Produce word for word the lines of the data below running from the one that has "Write part 5" to the one that has "tag(g.build('lint_curl', ml_), lab, 'lint', 'bits", inclusive, and no others.

===

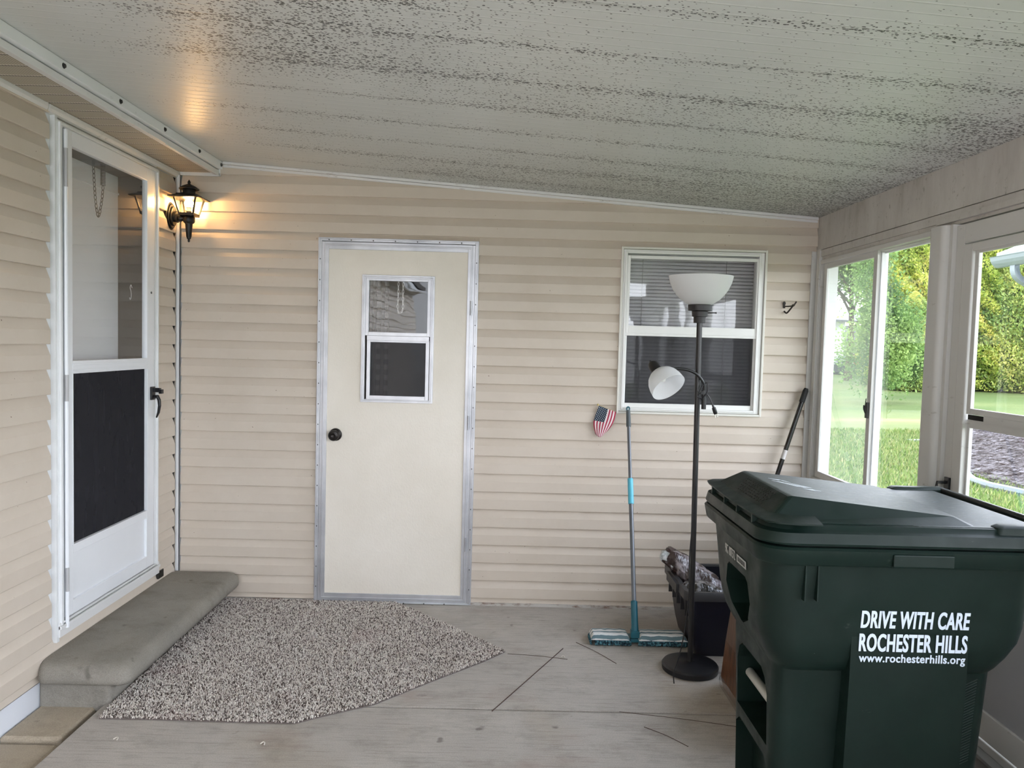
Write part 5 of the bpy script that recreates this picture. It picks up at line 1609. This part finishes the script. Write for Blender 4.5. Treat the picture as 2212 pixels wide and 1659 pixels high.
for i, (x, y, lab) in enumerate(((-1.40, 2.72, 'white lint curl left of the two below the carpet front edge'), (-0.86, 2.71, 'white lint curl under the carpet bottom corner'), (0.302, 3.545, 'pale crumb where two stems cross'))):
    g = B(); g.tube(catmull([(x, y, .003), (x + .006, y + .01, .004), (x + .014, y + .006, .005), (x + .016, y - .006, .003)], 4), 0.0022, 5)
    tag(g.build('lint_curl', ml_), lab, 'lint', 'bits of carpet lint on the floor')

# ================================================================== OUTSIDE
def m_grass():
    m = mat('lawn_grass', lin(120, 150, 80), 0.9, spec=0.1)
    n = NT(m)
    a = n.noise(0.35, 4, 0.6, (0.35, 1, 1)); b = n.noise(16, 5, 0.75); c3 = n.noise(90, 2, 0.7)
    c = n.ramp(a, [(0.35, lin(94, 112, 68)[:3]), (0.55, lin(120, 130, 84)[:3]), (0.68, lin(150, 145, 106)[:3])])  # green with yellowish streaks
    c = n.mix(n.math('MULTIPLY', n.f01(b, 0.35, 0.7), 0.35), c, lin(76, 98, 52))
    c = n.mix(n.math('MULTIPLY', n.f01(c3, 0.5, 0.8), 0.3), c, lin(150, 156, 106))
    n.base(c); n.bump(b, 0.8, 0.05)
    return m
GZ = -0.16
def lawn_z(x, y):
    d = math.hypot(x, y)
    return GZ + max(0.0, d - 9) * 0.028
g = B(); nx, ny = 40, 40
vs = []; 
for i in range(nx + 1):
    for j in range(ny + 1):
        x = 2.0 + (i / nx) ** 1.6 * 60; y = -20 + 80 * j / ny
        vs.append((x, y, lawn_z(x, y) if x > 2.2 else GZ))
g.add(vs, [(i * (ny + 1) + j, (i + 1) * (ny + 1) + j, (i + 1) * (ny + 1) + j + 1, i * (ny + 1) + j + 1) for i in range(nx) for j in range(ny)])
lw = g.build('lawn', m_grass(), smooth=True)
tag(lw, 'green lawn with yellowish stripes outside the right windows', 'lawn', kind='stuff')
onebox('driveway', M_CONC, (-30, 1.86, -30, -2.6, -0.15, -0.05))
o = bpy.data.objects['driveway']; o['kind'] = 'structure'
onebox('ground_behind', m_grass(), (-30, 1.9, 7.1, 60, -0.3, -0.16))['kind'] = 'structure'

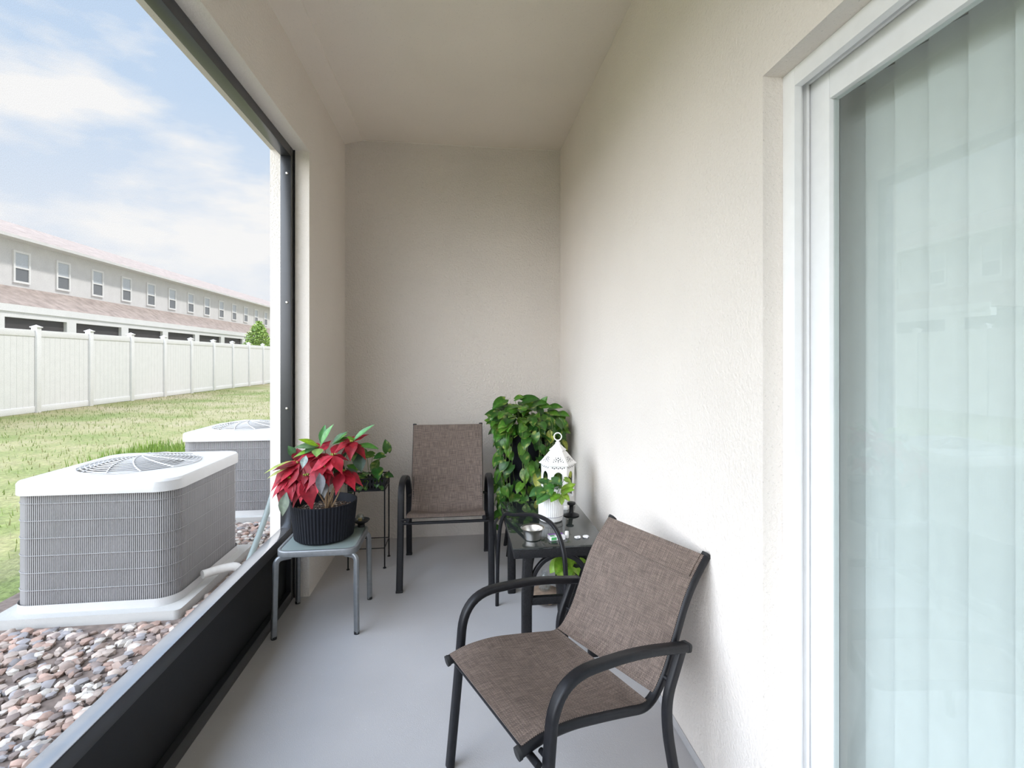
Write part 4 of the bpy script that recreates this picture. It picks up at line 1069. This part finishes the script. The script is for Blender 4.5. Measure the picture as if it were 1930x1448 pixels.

===

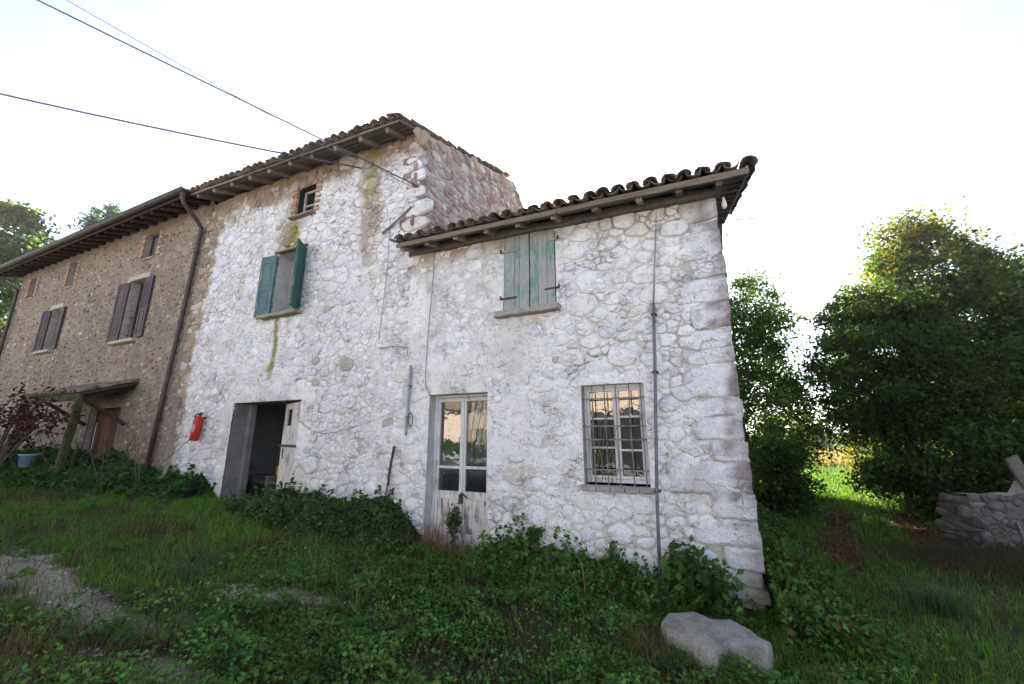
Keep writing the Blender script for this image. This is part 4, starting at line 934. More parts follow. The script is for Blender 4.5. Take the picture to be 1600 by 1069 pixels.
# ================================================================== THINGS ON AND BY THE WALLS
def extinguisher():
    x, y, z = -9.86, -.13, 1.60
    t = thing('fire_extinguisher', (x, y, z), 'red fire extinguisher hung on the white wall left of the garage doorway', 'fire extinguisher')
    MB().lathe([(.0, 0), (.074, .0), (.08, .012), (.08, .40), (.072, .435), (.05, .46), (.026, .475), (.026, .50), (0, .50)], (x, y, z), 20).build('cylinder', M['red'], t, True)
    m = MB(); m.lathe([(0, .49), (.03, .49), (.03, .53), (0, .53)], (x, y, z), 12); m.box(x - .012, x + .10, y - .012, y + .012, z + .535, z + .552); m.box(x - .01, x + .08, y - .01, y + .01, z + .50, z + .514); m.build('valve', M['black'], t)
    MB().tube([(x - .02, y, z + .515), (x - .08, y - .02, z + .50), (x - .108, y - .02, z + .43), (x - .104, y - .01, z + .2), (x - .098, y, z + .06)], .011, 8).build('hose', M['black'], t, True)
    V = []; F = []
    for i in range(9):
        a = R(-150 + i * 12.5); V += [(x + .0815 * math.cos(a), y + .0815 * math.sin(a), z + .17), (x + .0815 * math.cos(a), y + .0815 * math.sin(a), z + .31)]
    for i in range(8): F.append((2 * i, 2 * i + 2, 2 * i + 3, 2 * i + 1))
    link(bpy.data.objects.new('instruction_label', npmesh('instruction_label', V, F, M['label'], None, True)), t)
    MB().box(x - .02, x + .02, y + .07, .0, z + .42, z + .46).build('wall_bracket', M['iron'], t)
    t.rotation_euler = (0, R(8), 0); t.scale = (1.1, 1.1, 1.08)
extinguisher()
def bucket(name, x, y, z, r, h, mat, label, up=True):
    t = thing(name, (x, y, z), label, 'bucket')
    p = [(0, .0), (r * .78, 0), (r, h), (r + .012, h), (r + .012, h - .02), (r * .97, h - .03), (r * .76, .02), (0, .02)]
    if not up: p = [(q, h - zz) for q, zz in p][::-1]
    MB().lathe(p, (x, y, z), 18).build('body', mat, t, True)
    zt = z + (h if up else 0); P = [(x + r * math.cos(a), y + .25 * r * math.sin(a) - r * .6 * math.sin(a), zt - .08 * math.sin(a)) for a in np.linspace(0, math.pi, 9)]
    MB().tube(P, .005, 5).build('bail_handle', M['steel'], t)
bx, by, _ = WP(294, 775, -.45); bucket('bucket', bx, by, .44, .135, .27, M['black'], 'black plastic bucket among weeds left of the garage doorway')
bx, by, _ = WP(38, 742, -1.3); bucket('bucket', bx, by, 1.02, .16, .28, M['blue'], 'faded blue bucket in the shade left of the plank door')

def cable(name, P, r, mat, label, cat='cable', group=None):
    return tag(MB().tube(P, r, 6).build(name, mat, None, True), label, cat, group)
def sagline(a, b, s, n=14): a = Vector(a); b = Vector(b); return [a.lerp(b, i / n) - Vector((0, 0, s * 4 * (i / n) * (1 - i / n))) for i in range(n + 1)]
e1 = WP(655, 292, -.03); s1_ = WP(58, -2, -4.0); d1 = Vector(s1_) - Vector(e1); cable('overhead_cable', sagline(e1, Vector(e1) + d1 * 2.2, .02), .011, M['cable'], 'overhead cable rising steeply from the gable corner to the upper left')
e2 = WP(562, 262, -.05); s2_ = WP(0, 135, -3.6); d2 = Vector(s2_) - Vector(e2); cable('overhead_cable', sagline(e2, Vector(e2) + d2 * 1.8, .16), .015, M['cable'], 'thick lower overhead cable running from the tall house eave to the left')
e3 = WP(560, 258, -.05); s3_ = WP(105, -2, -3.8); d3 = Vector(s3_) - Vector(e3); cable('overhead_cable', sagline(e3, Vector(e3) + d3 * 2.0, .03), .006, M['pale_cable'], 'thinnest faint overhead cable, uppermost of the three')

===

_OUTPUT_
Write part 5 of the bpy script that recreates this picture. It picks up at line 1609. This part finishes the script. Write for Blender 4.5. Treat the picture as 2212 pixels wide and 1659 pixels high.
for i, (x, y, lab) in enumerate(((-1.40, 2.72, 'white lint curl left of the two below the carpet front edge'), (-0.86, 2.71, 'white lint curl under the carpet bottom corner'), (0.302, 3.545, 'pale crumb where two stems cross'))):
    g = B(); g.tube(catmull([(x, y, .003), (x + .006, y + .01, .004), (x + .014, y + .006, .005), (x + .016, y - .006, .003)], 4), 0.0022, 5)
    tag(g.build('lint_curl', ml_), lab, 'lint', 'bits of carpet lint on the floor')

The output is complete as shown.